▶ WHAT YOU SHOULD DO
Verbatim output of all the material below is required.

▶ SUPPLIED DATA

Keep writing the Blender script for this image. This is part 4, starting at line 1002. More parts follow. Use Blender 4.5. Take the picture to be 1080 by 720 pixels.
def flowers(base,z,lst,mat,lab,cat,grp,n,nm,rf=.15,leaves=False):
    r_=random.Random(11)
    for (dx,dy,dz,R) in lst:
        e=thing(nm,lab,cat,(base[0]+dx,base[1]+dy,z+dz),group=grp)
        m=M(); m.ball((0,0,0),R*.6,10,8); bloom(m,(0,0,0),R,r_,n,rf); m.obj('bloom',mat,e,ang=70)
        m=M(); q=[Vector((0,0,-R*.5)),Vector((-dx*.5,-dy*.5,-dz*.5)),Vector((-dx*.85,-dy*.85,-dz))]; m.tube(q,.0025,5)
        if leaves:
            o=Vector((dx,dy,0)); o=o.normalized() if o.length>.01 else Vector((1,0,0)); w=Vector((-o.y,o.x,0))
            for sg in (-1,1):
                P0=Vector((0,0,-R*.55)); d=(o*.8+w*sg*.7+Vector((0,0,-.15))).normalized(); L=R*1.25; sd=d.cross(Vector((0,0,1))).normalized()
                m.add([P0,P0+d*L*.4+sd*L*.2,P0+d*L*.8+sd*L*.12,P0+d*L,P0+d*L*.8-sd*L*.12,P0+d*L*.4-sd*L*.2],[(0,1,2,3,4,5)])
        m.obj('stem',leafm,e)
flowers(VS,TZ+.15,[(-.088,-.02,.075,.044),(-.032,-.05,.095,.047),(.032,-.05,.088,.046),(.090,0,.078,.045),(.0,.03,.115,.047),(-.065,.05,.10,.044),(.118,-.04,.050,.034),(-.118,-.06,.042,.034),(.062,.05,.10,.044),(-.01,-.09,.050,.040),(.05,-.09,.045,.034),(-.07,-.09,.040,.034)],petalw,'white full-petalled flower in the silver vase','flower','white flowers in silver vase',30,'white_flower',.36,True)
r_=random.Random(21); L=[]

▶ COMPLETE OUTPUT
Keep writing the Blender script for this image. This is part 4, starting at line 1002. More parts follow. Use Blender 4.5. Take the picture to be 1080 by 720 pixels.
def flowers(base,z,lst,mat,lab,cat,grp,n,nm,rf=.15,leaves=False):
    r_=random.Random(11)
    for (dx,dy,dz,R) in lst:
        e=thing(nm,lab,cat,(base[0]+dx,base[1]+dy,z+dz),group=grp)
        m=M(); m.ball((0,0,0),R*.6,10,8); bloom(m,(0,0,0),R,r_,n,rf); m.obj('bloom',mat,e,ang=70)
        m=M(); q=[Vector((0,0,-R*.5)),Vector((-dx*.5,-dy*.5,-dz*.5)),Vector((-dx*.85,-dy*.85,-dz))]; m.tube(q,.0025,5)
        if leaves:
            o=Vector((dx,dy,0)); o=o.normalized() if o.length>.01 else Vector((1,0,0)); w=Vector((-o.y,o.x,0))
            for sg in (-1,1):
                P0=Vector((0,0,-R*.55)); d=(o*.8+w*sg*.7+Vector((0,0,-.15))).normalized(); L=R*1.25; sd=d.cross(Vector((0,0,1))).normalized()
                m.add([P0,P0+d*L*.4+sd*L*.2,P0+d*L*.8+sd*L*.12,P0+d*L,P0+d*L*.8-sd*L*.12,P0+d*L*.4-sd*L*.2],[(0,1,2,3,4,5)])
        m.obj('stem',leafm,e)
flowers(VS,TZ+.15,[(-.088,-.02,.075,.044),(-.032,-.05,.095,.047),(.032,-.05,.088,.046),(.090,0,.078,.045),(.0,.03,.115,.047),(-.065,.05,.10,.044),(.118,-.04,.050,.034),(-.118,-.06,.042,.034),(.062,.05,.10,.044),(-.01,-.09,.050,.040),(.05,-.09,.045,.034),(-.07,-.09,.040,.034)],petalw,'white full-petalled flower in the silver vase','flower','white flowers in silver vase',30,'white_flower',.36,True)
r_=random.Random(21); L=[]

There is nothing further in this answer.